Zero downtime on Heroku

扶醉桌前 提交于 2019-12-12 07:45:52

问题


Is it possible to do something like the Github zero downtime deploy on Heroku using Unicorn on the Cedar stack?

I'm not entirely sure how the restart works on Heroku and what control we have over restarting processes, but I like the possibility of zero downtime deploys and up until now, from what I've read, it's not possible

There are a few things that would be required for this to work.

  1. First off, we'd need backwards compatible migrations. I leave that up to our team to figure out.
  2. Secondly, we'd want to migrate the db right after a push, but before the restart (assuming our migrations are fully backwards compatible, this should not affect anything)
  3. Thirdly, we'd want to instruct Unicorn to launch a new master process and fork some workers, then swap the PIDs and gracefully shut down the old process/workers

I've scoured the docs but I can't find anything that would indicate this is possible on Heroku. Any thoughts?


回答1:


I can't address migrations, but the part about restarting processes and avoiding wait time:

There is an beta feature for heroku called preboot. After a deploy, it boots your new dynos first and waits a while before switching traffic and killing the old ones:

https://devcenter.heroku.com/articles/labs-preboot/

I also wrote a blog post that has some measurements on my app's performance improvements using this feature:

http://ylan.segal-family.com/blog/2012/08/27/deploy-to-heroku-with-near-zero-downtime/




回答2:


You might be interested in their feature called preboot.

Taken from their documentation:

This feature provides seamless deploys by booting web dynos with new code before killing existing web dynos.

Some apps take a long time to boot up, and this can cause unacceptable delays in serving HTTP requests during deployment.

There are a few caveats:

  • You must have at least two web dynos to use this feature.
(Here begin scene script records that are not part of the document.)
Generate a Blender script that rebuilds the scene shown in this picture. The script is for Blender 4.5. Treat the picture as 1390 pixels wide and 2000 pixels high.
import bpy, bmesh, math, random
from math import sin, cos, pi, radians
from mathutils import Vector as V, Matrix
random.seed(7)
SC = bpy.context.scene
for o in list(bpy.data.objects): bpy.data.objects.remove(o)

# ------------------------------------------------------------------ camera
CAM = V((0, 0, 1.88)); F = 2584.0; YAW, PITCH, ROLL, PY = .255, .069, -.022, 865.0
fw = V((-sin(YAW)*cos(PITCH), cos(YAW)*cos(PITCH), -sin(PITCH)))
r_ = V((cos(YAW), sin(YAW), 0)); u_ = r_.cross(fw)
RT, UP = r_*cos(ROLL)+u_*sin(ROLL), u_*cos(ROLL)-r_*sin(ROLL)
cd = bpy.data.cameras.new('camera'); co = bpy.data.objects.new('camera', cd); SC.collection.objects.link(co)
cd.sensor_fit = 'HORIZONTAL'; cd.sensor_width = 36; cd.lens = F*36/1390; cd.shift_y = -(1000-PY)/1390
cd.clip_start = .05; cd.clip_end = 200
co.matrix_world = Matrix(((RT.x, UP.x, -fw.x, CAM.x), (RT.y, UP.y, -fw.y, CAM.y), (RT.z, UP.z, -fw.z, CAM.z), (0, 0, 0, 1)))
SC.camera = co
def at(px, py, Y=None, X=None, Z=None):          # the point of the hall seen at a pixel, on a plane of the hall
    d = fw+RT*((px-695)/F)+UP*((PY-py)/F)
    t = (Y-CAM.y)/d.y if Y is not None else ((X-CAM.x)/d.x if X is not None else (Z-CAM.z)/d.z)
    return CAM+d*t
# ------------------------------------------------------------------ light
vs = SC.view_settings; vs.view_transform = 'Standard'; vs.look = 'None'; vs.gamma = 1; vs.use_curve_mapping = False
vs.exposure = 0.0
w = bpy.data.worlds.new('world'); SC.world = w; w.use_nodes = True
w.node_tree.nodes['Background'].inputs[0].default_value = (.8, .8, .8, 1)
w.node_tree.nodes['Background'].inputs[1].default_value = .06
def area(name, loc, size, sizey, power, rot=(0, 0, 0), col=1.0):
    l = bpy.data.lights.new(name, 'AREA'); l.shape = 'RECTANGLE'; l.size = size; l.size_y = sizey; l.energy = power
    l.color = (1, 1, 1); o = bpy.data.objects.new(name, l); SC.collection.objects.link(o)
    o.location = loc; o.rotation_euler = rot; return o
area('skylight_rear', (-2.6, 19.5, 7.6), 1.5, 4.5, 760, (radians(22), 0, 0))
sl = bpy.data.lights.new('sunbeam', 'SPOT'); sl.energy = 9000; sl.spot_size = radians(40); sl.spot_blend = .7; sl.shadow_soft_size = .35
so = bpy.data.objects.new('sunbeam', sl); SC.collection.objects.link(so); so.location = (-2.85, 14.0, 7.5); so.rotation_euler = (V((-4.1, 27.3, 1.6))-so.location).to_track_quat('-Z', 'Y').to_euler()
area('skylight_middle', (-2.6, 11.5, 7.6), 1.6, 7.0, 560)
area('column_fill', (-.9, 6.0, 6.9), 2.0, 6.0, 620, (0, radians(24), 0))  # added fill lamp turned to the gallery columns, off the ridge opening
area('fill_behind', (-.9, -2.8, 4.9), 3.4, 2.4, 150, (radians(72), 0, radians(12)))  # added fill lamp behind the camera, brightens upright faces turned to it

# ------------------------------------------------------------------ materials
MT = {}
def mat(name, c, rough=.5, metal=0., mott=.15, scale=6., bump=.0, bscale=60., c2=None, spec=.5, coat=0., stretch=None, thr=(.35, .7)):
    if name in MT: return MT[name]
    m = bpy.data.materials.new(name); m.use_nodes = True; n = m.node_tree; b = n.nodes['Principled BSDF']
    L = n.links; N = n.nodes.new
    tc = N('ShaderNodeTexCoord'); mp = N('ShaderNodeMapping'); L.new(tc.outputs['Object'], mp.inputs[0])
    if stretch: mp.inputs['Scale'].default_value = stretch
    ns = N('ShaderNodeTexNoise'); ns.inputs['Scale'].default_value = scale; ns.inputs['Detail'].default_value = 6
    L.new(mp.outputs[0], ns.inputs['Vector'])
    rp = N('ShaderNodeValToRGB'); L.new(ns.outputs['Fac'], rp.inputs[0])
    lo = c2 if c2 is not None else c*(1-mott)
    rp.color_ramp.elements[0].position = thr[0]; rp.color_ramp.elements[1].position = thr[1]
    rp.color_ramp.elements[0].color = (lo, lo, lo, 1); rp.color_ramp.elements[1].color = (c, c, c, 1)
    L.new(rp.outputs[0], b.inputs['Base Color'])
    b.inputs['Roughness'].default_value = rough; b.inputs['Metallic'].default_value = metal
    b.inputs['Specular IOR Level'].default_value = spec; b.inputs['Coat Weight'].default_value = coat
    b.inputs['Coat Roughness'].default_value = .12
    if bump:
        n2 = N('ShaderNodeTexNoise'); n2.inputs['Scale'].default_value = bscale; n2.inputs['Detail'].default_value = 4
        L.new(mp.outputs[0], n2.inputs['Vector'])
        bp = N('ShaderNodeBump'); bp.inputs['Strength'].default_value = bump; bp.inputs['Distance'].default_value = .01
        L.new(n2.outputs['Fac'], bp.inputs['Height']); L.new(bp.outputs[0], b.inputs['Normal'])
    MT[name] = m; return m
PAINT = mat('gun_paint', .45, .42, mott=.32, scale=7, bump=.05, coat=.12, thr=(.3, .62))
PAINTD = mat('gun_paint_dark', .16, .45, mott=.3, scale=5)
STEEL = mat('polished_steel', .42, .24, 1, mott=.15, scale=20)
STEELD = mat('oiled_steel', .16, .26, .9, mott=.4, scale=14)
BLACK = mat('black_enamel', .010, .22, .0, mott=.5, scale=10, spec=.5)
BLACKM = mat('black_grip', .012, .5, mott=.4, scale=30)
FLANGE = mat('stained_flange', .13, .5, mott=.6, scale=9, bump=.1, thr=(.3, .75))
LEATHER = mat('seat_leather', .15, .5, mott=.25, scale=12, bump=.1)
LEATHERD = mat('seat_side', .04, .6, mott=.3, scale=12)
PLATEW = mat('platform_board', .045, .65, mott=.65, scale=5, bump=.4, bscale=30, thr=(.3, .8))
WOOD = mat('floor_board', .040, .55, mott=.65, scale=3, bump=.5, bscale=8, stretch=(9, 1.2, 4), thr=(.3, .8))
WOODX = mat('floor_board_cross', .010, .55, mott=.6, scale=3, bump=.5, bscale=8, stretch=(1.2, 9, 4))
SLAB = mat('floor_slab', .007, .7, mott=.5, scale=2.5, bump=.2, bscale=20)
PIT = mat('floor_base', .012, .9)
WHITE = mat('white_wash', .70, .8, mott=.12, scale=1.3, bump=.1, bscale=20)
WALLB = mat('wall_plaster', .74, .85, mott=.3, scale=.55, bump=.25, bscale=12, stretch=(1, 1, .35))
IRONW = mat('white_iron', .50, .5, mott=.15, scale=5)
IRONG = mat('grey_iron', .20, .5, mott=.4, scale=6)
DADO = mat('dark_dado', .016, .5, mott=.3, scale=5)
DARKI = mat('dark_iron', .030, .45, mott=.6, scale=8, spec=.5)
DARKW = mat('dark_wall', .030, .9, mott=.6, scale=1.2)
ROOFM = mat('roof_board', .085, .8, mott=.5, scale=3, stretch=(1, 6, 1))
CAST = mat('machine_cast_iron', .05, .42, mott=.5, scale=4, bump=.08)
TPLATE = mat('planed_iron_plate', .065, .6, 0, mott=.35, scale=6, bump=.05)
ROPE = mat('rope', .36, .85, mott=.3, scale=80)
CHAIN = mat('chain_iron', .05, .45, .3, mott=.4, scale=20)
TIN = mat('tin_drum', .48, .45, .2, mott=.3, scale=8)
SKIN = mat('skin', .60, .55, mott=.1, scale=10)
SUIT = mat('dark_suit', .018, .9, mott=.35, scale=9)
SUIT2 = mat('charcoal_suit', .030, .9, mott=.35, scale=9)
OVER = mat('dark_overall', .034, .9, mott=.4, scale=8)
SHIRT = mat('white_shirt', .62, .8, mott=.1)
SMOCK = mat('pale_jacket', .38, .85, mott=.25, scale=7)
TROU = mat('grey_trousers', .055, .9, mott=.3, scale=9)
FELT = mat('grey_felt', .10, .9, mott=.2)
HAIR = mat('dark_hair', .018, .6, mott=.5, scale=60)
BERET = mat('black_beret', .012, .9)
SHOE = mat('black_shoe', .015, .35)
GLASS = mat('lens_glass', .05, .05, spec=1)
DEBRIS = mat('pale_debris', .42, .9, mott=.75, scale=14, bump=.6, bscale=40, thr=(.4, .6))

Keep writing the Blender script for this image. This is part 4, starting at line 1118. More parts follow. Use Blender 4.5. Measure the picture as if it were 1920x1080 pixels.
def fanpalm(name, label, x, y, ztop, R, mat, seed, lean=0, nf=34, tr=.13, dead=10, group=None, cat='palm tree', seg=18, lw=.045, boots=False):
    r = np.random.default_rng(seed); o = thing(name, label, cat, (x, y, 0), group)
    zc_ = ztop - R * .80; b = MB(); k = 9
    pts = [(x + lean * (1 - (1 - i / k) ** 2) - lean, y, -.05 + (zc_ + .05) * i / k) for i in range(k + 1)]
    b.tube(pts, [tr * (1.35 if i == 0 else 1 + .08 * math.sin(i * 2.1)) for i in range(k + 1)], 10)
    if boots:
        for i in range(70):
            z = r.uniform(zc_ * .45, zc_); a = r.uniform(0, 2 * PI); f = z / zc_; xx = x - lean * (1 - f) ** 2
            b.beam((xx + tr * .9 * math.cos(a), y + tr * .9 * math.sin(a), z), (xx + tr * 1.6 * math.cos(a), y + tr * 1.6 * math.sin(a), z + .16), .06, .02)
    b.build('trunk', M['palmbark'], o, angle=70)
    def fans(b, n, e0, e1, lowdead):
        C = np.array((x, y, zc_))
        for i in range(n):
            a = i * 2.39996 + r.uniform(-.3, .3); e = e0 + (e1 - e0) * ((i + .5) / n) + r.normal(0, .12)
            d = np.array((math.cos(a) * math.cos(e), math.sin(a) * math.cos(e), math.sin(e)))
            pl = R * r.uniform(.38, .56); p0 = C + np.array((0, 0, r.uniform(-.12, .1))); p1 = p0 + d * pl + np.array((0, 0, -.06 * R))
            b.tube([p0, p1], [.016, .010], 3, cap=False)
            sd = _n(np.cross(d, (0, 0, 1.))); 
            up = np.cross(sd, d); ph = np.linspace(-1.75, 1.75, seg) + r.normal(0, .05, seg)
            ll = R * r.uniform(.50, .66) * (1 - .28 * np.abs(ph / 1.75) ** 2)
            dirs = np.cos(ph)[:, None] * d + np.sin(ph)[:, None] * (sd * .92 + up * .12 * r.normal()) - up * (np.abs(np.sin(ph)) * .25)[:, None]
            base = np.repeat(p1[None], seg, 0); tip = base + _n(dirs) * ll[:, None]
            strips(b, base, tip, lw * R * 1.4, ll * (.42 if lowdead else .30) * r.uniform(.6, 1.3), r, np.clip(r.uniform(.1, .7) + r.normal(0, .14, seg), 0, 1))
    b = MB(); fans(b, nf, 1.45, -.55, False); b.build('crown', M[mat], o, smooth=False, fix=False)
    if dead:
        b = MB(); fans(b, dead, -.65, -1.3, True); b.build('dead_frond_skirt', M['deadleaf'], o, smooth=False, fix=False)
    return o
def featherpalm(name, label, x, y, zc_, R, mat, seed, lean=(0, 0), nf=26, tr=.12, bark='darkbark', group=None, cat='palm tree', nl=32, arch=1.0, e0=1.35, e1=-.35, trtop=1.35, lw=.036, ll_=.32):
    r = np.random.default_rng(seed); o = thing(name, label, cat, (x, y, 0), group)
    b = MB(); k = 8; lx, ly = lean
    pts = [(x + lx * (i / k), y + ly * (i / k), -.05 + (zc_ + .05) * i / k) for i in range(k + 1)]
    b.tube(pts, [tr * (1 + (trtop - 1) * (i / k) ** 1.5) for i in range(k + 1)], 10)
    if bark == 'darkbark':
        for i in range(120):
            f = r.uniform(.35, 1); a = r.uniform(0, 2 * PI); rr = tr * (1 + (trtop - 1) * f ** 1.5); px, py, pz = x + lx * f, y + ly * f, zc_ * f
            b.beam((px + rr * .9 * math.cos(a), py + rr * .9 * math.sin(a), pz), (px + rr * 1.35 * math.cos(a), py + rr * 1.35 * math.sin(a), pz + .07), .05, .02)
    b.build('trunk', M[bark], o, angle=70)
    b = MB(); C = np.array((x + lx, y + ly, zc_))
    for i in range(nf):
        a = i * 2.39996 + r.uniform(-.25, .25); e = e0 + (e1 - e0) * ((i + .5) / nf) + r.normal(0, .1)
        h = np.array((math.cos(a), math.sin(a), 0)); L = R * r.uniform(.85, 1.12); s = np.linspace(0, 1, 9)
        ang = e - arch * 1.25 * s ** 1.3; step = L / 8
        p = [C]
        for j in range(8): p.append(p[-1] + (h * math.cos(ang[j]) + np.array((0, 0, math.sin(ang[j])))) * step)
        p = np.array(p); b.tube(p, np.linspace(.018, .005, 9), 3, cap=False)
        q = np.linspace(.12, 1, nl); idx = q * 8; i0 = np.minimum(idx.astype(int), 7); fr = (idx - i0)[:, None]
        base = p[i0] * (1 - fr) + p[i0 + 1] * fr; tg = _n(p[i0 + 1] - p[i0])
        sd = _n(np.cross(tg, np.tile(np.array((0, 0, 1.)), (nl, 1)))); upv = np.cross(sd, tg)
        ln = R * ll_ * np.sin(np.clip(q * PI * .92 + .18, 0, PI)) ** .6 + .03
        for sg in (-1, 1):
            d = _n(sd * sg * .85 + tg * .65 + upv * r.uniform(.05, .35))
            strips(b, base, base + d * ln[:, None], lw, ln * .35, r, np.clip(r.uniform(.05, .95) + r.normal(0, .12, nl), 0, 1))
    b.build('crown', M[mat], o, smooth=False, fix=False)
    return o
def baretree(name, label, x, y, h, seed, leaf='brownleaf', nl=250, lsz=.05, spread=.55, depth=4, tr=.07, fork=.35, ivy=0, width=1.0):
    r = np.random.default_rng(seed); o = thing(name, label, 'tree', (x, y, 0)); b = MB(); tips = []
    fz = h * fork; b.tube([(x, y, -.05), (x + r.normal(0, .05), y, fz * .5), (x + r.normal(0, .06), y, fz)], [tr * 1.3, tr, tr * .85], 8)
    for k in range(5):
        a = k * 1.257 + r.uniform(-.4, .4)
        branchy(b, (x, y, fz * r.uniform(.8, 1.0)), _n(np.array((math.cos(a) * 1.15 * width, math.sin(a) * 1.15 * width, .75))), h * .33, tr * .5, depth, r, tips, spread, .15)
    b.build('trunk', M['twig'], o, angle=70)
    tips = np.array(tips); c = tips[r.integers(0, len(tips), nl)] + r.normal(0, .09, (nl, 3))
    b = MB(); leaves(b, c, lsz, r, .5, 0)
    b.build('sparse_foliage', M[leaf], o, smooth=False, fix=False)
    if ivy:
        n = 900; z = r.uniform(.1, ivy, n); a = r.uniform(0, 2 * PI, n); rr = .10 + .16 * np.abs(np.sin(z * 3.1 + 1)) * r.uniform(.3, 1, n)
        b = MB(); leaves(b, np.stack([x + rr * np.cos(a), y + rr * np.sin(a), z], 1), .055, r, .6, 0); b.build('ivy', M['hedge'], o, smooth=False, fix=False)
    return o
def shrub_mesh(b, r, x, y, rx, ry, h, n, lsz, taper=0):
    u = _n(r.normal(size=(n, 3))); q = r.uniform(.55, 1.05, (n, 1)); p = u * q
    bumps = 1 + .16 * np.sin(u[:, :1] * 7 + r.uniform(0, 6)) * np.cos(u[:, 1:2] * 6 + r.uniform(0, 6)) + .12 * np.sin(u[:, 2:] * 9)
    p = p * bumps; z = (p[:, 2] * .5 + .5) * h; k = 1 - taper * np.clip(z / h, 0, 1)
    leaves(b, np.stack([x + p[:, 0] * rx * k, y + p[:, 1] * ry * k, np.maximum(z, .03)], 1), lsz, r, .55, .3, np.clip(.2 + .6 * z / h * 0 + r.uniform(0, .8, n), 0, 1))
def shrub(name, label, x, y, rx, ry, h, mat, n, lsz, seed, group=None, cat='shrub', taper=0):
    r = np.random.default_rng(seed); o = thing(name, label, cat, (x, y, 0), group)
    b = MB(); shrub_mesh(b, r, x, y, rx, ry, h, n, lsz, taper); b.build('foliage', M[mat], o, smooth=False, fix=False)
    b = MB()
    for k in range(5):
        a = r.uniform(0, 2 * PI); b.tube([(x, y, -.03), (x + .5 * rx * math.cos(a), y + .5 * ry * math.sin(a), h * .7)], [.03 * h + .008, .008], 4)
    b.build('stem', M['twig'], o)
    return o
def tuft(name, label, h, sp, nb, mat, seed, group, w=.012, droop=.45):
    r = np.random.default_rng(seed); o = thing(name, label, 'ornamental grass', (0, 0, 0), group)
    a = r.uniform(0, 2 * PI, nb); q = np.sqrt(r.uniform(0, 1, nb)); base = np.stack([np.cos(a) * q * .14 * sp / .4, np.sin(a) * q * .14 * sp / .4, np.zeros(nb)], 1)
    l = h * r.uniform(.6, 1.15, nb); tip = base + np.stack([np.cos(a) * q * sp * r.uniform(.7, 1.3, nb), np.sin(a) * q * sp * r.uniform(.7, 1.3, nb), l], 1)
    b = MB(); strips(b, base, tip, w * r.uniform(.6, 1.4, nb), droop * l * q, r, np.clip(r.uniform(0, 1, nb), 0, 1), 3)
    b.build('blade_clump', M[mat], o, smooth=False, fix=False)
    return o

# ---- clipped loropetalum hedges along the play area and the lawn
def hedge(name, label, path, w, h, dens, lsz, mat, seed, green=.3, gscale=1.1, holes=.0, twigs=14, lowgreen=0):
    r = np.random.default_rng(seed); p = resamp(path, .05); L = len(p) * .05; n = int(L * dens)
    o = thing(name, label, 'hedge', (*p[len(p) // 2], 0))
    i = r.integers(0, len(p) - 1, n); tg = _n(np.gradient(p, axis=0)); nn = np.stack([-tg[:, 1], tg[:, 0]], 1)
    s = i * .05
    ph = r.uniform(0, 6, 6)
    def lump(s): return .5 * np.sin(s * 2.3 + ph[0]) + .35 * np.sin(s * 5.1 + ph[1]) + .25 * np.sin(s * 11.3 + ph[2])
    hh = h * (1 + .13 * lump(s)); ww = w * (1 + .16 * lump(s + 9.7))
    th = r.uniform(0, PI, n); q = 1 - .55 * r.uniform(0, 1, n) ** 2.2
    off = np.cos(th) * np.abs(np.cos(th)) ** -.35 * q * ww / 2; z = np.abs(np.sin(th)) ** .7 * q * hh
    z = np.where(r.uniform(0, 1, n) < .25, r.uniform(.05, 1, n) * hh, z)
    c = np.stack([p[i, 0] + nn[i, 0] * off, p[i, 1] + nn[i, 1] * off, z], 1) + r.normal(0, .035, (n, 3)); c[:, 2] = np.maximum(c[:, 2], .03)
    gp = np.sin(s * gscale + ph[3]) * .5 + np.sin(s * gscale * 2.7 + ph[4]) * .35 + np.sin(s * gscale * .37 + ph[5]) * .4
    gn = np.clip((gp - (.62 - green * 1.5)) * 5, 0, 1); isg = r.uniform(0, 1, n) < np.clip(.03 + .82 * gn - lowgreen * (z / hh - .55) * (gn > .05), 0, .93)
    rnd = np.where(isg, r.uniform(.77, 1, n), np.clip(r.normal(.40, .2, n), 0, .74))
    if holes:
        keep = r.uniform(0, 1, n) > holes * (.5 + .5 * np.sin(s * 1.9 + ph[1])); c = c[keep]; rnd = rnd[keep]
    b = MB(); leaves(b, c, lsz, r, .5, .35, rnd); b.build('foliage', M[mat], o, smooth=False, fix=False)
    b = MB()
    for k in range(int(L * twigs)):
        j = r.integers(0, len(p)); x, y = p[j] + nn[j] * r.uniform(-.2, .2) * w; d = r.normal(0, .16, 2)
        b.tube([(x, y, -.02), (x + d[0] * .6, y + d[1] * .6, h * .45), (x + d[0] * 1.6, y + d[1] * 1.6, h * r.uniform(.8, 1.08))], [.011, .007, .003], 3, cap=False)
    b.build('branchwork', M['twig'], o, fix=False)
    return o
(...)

If you have your web process type scaled to 1 or 0, preboot will be disabled.
  • Whoever is doing the deployment will have to wait a few minutes before the new code starts serving user requests; this happens later than it would without preboot (but in the meanwhile, user requests are still served promptly by old dynos).
  • There will be a short period (a minute or two) where heroku ps shows the status of the new code, but user requests are still being served by old code.

There is much more information about it, so refer to their documentation.




回答3:


It is possible, but requires a fair amount of forward planning. As of Rails 3.1 there's three tasks that need carrying out

  • Upload the new code
  • Run any database migrations
  • Sync the assets

Uploading code and restarting is fairly straightforward, the main problem lies with the other two, but the way round them is the pretty much the same.

Essentially you need to:

  • Make the code compatible with the migration you need to run
  • Run the migration, and remove any code written specifically for it

For instance, if you want to remove a column, you’ll need to deploy a patch telling ActiveRecord to ignore it first. Only then you can deploy the migration, and clean up that patch.

In short, you need to consider your database and the code compatability an work around them so that the two can overlap in terms of versioning.

An alternative to this method might be to have two versions of the application running on Heroku at the same time. When you deploy, switch the domain to the other version, do the deploy, and switch it back again. This will help in most instances, but again, database compat is an issue.

Personally, I would say that if your deployments are significant to require this sort of consideration, taking parts of the application offline are probably the safest answer. By breaking up an application into several smaller applications can help mitigate this and is a mechanism that I use regularly.




回答4:


No - this is currently not possible using Unicorn on Heroku cedar. I've been bugging Heroku about this for weeks.

Here was Heroku Support's reply to my email on March 8, 2012:

Hi, you could enable maintenance mode when doing a deploy, at least your users would see a maintenance page instead of an error, and also request queue wouldn't build up.

We're definitely aware this is a pain and we're working to offer rolling / zero-downtime deploys in the future. We have no ETA to announce, though.